Nanyo was asked by a monk, “What is the mind of the ancient buddhas?”
Nanyo replied, “It is fences, walls and broken tiles.”
The monk asked, “Fences, walls and broken tiles are insentient, are they not?”
“That is so,” replied Nanyo.
“Do they expound Buddhism?” asked the monk.
“Always, and busily,” replied Nanyo.
The monk said, “Why didn’t I hear it, then?”
Nanyo answered, “You don’t hear it, but you shouldn’t prevent others from doing so.”
“Who hears it?” asked the monk.
“All the saints,” answered Nanyo.
“Does your grace hear it?” asked the monk.
“Not I!” replied Nanyo.
“If you don’t hear it, how can you explain the teaching of the law by inanimate creatures?” asked the monk.
Nanyo answered, “It is my good luck that I do not hear it. If I did, I would be the same as all the saints, and then you wouldn’t have the chance to hear my teaching.”
The monk said, “If that is so, people would have no part in it.”
Nanyo said, “I myself expound it for the sake of people, not for the sake of the saints.”
The monk asked, “After the people hear it, what then?”
Nanyo replied, “Then they are not just people anymore.”

One day while Gensha was thinking, he heard the voice of a swallow and said, “How well it has explained the Buddhist truth, speaking profoundly of the real nature of things!”
And he came down from his seat.
Later, a monk, wanting to get some profit from Gensha’s words, said to Gensha, “I didn’t understand what you meant.”
Gensha retorted, “Be off with you! How can anyone trust you!”

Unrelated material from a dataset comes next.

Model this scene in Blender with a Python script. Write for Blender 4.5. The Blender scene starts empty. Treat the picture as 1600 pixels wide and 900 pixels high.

At another time, Ummon asked a monk, “Did you hear the long-beaked birds preaching Zen in Kozei?”
“No, I didn’t,” replied the monk.
Ummon then raised his staff and said, “Zen!”

These are not, Maneesha, ordinary dialogues; these are dialogues between the valleys and the peaks, between those who are in dark and those who have themselves become light. It is a difficult situation: communication between darkness and light, or death and life, is bound to be difficult; their spheres are so diametrically opposite. But Zen, and Zen alone, has at least made an effort. You will see, in this dialogue.

Nanyo,

a master,

was asked by.

a seeker,

.a monk, “What is the mind of the ancient buddhas?”

The answer has tremendous value:

Nanyo replied, “It is fences, walls and broken tiles.”
The monk asked, “Fences, walls and broken tiles are insentient, are they not?”
“That is so,” replied Nanyo.
“Do they expound Buddhism?” asked the monk.
“Always, and busily,” replied Nanyo.
The monk said, “Why didn’t I hear it, then?”